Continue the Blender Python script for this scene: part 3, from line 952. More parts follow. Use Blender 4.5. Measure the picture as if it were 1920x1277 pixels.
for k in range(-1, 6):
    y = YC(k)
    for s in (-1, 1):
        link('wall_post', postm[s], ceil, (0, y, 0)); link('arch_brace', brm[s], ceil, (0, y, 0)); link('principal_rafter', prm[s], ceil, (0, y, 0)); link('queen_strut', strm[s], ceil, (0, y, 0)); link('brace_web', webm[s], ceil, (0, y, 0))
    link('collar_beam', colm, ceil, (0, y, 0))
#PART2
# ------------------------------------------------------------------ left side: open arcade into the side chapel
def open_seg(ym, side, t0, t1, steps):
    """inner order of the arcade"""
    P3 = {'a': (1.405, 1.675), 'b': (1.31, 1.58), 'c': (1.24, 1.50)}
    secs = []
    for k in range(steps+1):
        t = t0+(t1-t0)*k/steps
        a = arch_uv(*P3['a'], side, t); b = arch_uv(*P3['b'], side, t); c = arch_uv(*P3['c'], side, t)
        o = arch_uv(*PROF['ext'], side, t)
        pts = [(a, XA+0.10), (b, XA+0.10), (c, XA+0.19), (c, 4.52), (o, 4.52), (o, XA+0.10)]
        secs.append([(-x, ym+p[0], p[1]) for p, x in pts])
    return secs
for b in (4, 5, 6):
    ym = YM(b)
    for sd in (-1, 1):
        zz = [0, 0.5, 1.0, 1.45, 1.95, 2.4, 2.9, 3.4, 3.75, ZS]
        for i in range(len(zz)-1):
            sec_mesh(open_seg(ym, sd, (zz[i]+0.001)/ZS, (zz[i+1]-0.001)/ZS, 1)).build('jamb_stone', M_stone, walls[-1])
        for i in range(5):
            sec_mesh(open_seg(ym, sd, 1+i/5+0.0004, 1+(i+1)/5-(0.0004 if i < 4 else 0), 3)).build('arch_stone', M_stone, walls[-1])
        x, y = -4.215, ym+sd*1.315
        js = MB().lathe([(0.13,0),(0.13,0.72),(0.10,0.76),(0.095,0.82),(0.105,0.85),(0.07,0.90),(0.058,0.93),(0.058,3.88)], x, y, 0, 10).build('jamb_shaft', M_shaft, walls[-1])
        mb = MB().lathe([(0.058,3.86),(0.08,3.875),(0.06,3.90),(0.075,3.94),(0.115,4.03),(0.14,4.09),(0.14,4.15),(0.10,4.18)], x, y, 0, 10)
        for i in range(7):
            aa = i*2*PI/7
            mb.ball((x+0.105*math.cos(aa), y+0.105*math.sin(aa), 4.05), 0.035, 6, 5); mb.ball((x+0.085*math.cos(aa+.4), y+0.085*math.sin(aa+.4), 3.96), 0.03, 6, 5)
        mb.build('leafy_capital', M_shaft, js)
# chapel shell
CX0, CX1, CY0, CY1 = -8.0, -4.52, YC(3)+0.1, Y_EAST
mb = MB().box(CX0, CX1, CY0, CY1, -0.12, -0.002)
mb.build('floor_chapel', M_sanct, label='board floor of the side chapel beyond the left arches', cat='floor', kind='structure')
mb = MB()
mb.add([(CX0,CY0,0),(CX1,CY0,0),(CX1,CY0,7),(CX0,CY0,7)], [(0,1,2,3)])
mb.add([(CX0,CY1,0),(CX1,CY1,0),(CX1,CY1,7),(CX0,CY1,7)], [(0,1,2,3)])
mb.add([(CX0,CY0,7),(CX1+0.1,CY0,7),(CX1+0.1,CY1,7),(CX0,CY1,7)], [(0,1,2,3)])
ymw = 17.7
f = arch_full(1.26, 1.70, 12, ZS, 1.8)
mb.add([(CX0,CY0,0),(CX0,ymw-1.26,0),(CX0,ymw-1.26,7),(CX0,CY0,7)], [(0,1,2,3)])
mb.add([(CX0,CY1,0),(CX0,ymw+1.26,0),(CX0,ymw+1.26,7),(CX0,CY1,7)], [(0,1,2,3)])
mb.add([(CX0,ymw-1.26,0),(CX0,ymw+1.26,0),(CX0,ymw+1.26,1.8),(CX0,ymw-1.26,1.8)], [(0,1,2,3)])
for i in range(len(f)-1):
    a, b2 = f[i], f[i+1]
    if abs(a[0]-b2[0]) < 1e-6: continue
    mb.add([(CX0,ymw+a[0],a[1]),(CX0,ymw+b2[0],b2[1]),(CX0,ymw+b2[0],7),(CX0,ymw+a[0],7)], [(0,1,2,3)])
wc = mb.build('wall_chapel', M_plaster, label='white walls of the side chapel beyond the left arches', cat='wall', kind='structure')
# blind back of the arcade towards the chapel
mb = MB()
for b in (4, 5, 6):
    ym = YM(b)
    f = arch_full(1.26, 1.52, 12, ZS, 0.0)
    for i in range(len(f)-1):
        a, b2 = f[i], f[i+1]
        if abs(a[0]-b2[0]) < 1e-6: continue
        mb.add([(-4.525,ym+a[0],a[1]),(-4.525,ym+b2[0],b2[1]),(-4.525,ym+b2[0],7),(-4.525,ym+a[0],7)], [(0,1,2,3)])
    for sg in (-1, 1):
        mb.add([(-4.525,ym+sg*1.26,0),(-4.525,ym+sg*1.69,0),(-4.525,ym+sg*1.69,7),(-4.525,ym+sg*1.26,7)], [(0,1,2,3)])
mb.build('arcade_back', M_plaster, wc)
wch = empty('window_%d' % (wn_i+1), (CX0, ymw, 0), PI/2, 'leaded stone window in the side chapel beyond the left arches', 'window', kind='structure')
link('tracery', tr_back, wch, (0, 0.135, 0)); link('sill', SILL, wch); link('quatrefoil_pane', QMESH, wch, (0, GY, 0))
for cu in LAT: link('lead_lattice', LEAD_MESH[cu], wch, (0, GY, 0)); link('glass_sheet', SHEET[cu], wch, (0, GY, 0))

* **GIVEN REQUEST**
Write the material out exactly, with nothing left out.

* **RESULT OF THE TASK**
Continue the Blender Python script for this scene: part 3, from line 952. More parts follow. Use Blender 4.5. Measure the picture as if it were 1920x1277 pixels.
for k in range(-1, 6):
    y = YC(k)
    for s in (-1, 1):
        link('wall_post', postm[s], ceil, (0, y, 0)); link('arch_brace', brm[s], ceil, (0, y, 0)); link('principal_rafter', prm[s], ceil, (0, y, 0)); link('queen_strut', strm[s], ceil, (0, y, 0)); link('brace_web', webm[s], ceil, (0, y, 0))
    link('collar_beam', colm, ceil, (0, y, 0))
#PART2
# ------------------------------------------------------------------ left side: open arcade into the side chapel
def open_seg(ym, side, t0, t1, steps):
    """inner order of the arcade"""
    P3 = {'a': (1.405, 1.675), 'b': (1.31, 1.58), 'c': (1.24, 1.50)}
    secs = []
    for k in range(steps+1):
        t = t0+(t1-t0)*k/steps
        a = arch_uv(*P3['a'], side, t); b = arch_uv(*P3['b'], side, t); c = arch_uv(*P3['c'], side, t)
        o = arch_uv(*PROF['ext'], side, t)
        pts = [(a, XA+0.10), (b, XA+0.10), (c, XA+0.19), (c, 4.52), (o, 4.52), (o, XA+0.10)]
        secs.append([(-x, ym+p[0], p[1]) for p, x in pts])
    return secs
for b in (4, 5, 6):
    ym = YM(b)
    for sd in (-1, 1):
        zz = [0, 0.5, 1.0, 1.45, 1.95, 2.4, 2.9, 3.4, 3.75, ZS]
        for i in range(len(zz)-1):
            sec_mesh(open_seg(ym, sd, (zz[i]+0.001)/ZS, (zz[i+1]-0.001)/ZS, 1)).build('jamb_stone', M_stone, walls[-1])
        for i in range(5):
            sec_mesh(open_seg(ym, sd, 1+i/5+0.0004, 1+(i+1)/5-(0.0004 if i < 4 else 0), 3)).build('arch_stone', M_stone, walls[-1])
        x, y = -4.215, ym+sd*1.315
        js = MB().lathe([(0.13,0),(0.13,0.72),(0.10,0.76),(0.095,0.82),(0.105,0.85),(0.07,0.90),(0.058,0.93),(0.058,3.88)], x, y, 0, 10).build('jamb_shaft', M_shaft, walls[-1])
        mb = MB().lathe([(0.058,3.86),(0.08,3.875),(0.06,3.90),(0.075,3.94),(0.115,4.03),(0.14,4.09),(0.14,4.15),(0.10,4.18)], x, y, 0, 10)
        for i in range(7):
            aa = i*2*PI/7
            mb.ball((x+0.105*math.cos(aa), y+0.105*math.sin(aa), 4.05), 0.035, 6, 5); mb.ball((x+0.085*math.cos(aa+.4), y+0.085*math.sin(aa+.4), 3.96), 0.03, 6, 5)
        mb.build('leafy_capital', M_shaft, js)
# chapel shell
CX0, CX1, CY0, CY1 = -8.0, -4.52, YC(3)+0.1, Y_EAST
mb = MB().box(CX0, CX1, CY0, CY1, -0.12, -0.002)
mb.build('floor_chapel', M_sanct, label='board floor of the side chapel beyond the left arches', cat='floor', kind='structure')
mb = MB()
mb.add([(CX0,CY0,0),(CX1,CY0,0),(CX1,CY0,7),(CX0,CY0,7)], [(0,1,2,3)])
mb.add([(CX0,CY1,0),(CX1,CY1,0),(CX1,CY1,7),(CX0,CY1,7)], [(0,1,2,3)])
mb.add([(CX0,CY0,7),(CX1+0.1,CY0,7),(CX1+0.1,CY1,7),(CX0,CY1,7)], [(0,1,2,3)])
ymw = 17.7
f = arch_full(1.26, 1.70, 12, ZS, 1.8)
mb.add([(CX0,CY0,0),(CX0,ymw-1.26,0),(CX0,ymw-1.26,7),(CX0,CY0,7)], [(0,1,2,3)])
mb.add([(CX0,CY1,0),(CX0,ymw+1.26,0),(CX0,ymw+1.26,7),(CX0,CY1,7)], [(0,1,2,3)])
mb.add([(CX0,ymw-1.26,0),(CX0,ymw+1.26,0),(CX0,ymw+1.26,1.8),(CX0,ymw-1.26,1.8)], [(0,1,2,3)])
for i in range(len(f)-1):
    a, b2 = f[i], f[i+1]
    if abs(a[0]-b2[0]) < 1e-6: continue
    mb.add([(CX0,ymw+a[0],a[1]),(CX0,ymw+b2[0],b2[1]),(CX0,ymw+b2[0],7),(CX0,ymw+a[0],7)], [(0,1,2,3)])
wc = mb.build('wall_chapel', M_plaster, label='white walls of the side chapel beyond the left arches', cat='wall', kind='structure')
# blind back of the arcade towards the chapel
mb = MB()
for b in (4, 5, 6):
    ym = YM(b)
    f = arch_full(1.26, 1.52, 12, ZS, 0.0)
    for i in range(len(f)-1):
        a, b2 = f[i], f[i+1]
        if abs(a[0]-b2[0]) < 1e-6: continue
        mb.add([(-4.525,ym+a[0],a[1]),(-4.525,ym+b2[0],b2[1]),(-4.525,ym+b2[0],7),(-4.525,ym+a[0],7)], [(0,1,2,3)])
    for sg in (-1, 1):
        mb.add([(-4.525,ym+sg*1.26,0),(-4.525,ym+sg*1.69,0),(-4.525,ym+sg*1.69,7),(-4.525,ym+sg*1.26,7)], [(0,1,2,3)])
mb.build('arcade_back', M_plaster, wc)
wch = empty('window_%d' % (wn_i+1), (CX0, ymw, 0), PI/2, 'leaded stone window in the side chapel beyond the left arches', 'window', kind='structure')
link('tracery', tr_back, wch, (0, 0.135, 0)); link('sill', SILL, wch); link('quatrefoil_pane', QMESH, wch, (0, GY, 0))
for cu in LAT: link('lead_lattice', LEAD_MESH[cu], wch, (0, GY, 0)); link('glass_sheet', SHEET[cu], wch, (0, GY, 0))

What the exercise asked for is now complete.